Russie : Entreprise à risque ? 18.06.2010
P. Gaillard
Expert en risk management
En tant que candidat éternel à l’OMC, la Russie n’a pas vécu ces événements de la même manière. Entravé par aucun engagement international formel, le gouvernement de V. Poutine n’avait pas hésité à introduire en 2008 tout un chapelet de restrictions douanières qui firent dire plus tard à ce dernier que « grâce à sa non-participation à l’OMC, la Russie avait pu limiter efficacement les effets de la crise sur son économie », laissant également entendre qu’elle pourrait retirer dans la foulée sa demande d’adhésion.
L’OMC représente en effet un défi majeur pour la Russie. Frustré qu’on le fasse attendre à sa porte depuis 17 ans, V. Poutine avait annoncé en juin 2009 que la Russie allait réaliser une union douanière avec le Kazakhstan et la Biélorussie, et que l’OMC aurait désormais à considérer les trois pays comme une entité unique. On sait que cette démarche n’avait pas beaucoup plu à l’OMC, laquelle avait déclaré que cette décision créait de facto une situation nouvelle et que le travail de rapprochement accompli jusqu’à présent devrait être réexaminé à la lumière de cette nouvelle constellation.

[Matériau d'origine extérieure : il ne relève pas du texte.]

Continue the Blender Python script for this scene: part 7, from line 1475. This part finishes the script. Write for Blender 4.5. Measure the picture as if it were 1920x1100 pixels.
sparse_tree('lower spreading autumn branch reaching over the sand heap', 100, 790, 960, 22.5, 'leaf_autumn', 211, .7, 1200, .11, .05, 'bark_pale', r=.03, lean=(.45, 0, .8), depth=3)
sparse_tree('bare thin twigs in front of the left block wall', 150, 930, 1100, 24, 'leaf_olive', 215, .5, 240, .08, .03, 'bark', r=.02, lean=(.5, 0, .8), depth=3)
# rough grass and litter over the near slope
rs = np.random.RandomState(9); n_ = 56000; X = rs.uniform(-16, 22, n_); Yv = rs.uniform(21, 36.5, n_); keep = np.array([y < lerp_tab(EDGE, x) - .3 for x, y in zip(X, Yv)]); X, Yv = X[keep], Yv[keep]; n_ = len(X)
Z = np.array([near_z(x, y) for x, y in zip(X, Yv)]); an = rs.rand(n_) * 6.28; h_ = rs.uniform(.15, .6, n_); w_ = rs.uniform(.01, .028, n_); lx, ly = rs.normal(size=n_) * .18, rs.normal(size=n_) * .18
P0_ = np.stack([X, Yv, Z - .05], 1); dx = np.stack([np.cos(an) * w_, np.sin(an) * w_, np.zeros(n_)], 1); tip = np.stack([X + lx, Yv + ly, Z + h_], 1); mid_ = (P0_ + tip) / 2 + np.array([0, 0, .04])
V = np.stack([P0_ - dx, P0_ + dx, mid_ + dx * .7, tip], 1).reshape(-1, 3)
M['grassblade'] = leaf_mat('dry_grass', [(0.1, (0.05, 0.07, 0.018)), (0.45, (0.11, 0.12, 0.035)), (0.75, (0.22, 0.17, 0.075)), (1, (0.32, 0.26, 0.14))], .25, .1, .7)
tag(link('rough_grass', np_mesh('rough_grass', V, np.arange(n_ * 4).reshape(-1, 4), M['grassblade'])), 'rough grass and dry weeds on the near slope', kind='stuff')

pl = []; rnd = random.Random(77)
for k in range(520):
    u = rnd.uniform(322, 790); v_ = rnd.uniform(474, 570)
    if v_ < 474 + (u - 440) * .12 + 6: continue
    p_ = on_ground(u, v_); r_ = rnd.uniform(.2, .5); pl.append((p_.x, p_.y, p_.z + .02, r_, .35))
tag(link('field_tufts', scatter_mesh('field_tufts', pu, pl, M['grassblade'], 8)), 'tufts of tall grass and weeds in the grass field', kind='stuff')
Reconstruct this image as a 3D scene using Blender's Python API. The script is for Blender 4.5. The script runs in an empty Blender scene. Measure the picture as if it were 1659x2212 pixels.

La Russie a pu se rendre compte entre-temps de la difficulté à défendre cette position. Si le Kazakhstan se montre un partenaire plutôt conciliant, la Biélorussie, avec son président fantasque A. Loukachenko, ne cesse de se rebeller contre les règles que cherche à lui imposer son grand frère de l’Est. Agendée initialement pour le 1er janvier 2010, l’entrée en application de l’union douanière a déjà été reportée une fois au 1er juillet prochain. Mais rien n’indique qu’elle aura lieu à cette date tant les divergences demeurent. Mécontente des conséquences néfastes de cette union sur son économie, la Biélorussie a d’ores et déjà annoncé qu’elle n’appliquerait pas l’accord douanier à la date prévue. Excédé par ce nouveau revirement de Minsk, le président D. Medvedev vient de donner cinq jours à son partenaire biélorusse pour s’acquitter de sa dette de gaz envers Gazprom, faute de quoi l’approvisionnement sera réduit en conséquence. Sergueï Moucienko, membre du Conseil consultatif auprès du président biélorusse, marque sa lassitude : « Cette façon de régler les différends est détestable. C’est la puissance impérialiste qui resurgit. On en a marre. S’ils veulent nous couper le gaz, et bien qu’ils le coupent ».